Date

Recently apt-listbugs was orphaned, and it was in a bad shape, including an RC bug that makes it virtually useless at the moment, not showing some bugs, and showing ones that were closed long ago.

I then started work on the package, fixing all of the easy bugs while I got used to coding in Ruby. I put my patches in to the BTS, mainly so that I could tag the bug +patch, and it would be displayed differently, so that I could see which bugs still need working on. I kept the package locally in svn, and by the end had a package that fixed around 25 open bugs in the BTS.. My plan was to seek a QA upload of the package, as I didn't want to become the maintainer.

Unfortuantely the package that I had didn't tackle the RC bug. This is because the index files that apt-listbugs uses to get the status of bugs appeared to be wrong or out of date. These files live on a non-Debian server, so the DDs who had looked at the bug could not instantly see what was going on. There were proposals to move the files to a Debian machine, but this had not happened. Without access to the generation of these index files it was impossible to debug where the problem was coming from.

Then another person stepped up to adopt apt-listbugs. This was good as it seemed that he was in contact with a DD that could work out where the problem was, and was apparently rewriting the scripts to be more reliable. I was hopeful that the problem would be fixed soon.

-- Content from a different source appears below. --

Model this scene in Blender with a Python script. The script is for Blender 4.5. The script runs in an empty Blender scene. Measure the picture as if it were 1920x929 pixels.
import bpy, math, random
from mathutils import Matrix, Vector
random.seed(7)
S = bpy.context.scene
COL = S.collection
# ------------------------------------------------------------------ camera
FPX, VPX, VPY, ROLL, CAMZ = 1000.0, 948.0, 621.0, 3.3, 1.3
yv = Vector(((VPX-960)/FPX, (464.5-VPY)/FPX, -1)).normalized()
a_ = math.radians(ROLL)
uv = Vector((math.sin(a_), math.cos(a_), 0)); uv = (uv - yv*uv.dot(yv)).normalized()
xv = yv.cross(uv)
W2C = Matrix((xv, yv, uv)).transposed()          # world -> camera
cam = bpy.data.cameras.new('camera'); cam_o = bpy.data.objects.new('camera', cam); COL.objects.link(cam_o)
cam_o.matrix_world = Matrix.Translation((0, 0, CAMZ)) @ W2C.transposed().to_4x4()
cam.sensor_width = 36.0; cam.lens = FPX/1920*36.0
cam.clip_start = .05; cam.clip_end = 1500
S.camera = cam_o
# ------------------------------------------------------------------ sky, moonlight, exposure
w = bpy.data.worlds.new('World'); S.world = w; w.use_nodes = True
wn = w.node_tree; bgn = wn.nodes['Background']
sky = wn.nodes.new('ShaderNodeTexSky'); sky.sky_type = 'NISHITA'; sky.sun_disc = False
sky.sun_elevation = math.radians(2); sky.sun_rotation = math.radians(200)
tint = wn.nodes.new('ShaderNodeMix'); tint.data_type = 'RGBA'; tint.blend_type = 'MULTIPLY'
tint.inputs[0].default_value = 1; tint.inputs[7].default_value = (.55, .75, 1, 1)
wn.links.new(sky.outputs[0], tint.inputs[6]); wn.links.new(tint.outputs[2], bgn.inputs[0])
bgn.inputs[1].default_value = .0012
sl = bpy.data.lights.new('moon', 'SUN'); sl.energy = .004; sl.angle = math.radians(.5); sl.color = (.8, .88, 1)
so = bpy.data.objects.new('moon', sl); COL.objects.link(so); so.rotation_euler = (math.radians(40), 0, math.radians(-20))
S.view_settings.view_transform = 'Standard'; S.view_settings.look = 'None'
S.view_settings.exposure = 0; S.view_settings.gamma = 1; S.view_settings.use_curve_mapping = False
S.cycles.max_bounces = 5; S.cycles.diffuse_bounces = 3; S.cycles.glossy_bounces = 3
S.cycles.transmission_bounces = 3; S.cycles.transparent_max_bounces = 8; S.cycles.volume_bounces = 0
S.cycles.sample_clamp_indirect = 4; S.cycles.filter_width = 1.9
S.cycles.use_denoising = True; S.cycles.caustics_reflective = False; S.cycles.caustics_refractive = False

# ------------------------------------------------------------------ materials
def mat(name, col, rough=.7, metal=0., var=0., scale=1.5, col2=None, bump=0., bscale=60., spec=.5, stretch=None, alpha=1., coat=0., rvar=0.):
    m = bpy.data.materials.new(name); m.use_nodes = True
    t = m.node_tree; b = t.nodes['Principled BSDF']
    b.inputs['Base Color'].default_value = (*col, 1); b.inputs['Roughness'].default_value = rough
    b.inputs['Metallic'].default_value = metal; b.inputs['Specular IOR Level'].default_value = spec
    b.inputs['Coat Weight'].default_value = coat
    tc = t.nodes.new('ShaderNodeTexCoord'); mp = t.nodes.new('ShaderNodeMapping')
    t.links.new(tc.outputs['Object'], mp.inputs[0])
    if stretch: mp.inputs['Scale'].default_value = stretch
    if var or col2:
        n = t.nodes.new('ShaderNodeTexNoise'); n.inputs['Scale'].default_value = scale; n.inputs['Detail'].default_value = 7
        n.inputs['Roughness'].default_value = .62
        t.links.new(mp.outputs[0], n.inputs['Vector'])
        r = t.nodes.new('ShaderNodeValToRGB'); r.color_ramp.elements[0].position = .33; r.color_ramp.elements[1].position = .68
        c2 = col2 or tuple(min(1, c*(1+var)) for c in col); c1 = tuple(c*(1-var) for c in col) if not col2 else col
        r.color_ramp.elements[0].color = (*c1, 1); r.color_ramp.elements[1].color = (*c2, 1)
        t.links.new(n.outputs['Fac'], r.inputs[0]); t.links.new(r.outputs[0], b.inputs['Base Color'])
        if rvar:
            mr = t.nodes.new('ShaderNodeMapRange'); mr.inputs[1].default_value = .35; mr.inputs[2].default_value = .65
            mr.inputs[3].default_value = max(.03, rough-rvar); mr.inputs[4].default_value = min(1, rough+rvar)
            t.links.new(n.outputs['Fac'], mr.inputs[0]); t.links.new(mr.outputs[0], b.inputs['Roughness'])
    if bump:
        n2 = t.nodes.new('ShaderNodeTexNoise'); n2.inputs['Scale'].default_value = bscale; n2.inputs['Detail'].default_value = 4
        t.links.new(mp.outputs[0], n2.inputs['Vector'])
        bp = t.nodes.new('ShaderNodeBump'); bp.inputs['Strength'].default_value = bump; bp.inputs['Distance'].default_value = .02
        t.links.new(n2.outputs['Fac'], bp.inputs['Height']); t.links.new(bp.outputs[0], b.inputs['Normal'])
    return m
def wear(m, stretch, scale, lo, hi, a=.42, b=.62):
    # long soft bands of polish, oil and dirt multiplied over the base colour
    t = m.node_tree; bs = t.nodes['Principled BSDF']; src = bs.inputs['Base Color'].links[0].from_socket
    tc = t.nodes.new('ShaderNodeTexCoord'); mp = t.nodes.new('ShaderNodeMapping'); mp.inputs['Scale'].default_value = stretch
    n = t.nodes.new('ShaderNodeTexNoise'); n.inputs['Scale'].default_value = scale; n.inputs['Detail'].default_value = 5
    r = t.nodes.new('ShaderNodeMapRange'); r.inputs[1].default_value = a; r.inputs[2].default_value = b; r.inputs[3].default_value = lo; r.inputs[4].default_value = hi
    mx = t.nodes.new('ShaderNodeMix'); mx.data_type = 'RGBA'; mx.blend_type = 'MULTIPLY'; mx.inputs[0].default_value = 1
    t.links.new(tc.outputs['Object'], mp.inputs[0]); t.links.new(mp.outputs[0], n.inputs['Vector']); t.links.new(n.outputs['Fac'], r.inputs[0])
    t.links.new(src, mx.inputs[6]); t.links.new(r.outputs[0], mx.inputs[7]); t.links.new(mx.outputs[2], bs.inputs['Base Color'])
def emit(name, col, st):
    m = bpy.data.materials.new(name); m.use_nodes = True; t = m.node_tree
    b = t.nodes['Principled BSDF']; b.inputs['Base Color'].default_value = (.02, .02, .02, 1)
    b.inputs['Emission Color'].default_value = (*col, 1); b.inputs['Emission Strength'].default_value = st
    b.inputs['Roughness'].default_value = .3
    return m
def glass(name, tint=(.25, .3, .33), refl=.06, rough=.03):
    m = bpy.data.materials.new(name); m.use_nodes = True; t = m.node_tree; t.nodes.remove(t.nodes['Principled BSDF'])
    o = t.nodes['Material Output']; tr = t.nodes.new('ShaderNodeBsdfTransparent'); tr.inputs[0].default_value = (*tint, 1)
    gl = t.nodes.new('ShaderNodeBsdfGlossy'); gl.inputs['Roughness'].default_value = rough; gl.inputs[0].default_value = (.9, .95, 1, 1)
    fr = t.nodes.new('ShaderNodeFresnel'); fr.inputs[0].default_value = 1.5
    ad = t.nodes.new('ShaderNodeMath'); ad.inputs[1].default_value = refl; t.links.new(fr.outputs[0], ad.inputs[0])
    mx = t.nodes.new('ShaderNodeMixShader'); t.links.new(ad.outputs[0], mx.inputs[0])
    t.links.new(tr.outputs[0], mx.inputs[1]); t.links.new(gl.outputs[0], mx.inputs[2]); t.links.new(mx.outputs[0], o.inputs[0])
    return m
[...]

However one problem was that the prospective maintainer said that he did not want to use my packages as a base for his work, he would pull my patches out of the BTS. In a way this is fine, and it is his choice, but at the same time it is annoying as some of my work might go to waste. Not only did I make the patches that ended up in the BTS, I did several more things that didn't have an associated bug report.

The other problem appears to be that there has been no further activity in the BTS for apt-listbugs since the O became ITA. I'm not sure how the prospective maintainer works, but I would have thought he would triage the new bugs, and send some thoughts or questions to old bugs as he is working on them. There has also been no activity on the RC bug, giving the process for interested parties, or those that are looking to squash RC bugs in preparation for etch. I understand that the DD doing this part is probably very busy though.

There is no way in which apt-listbugs can enter a stable release in its current state, as it is worse that useless, continually giving false positives. Hopefully all of this can be sorted out soon.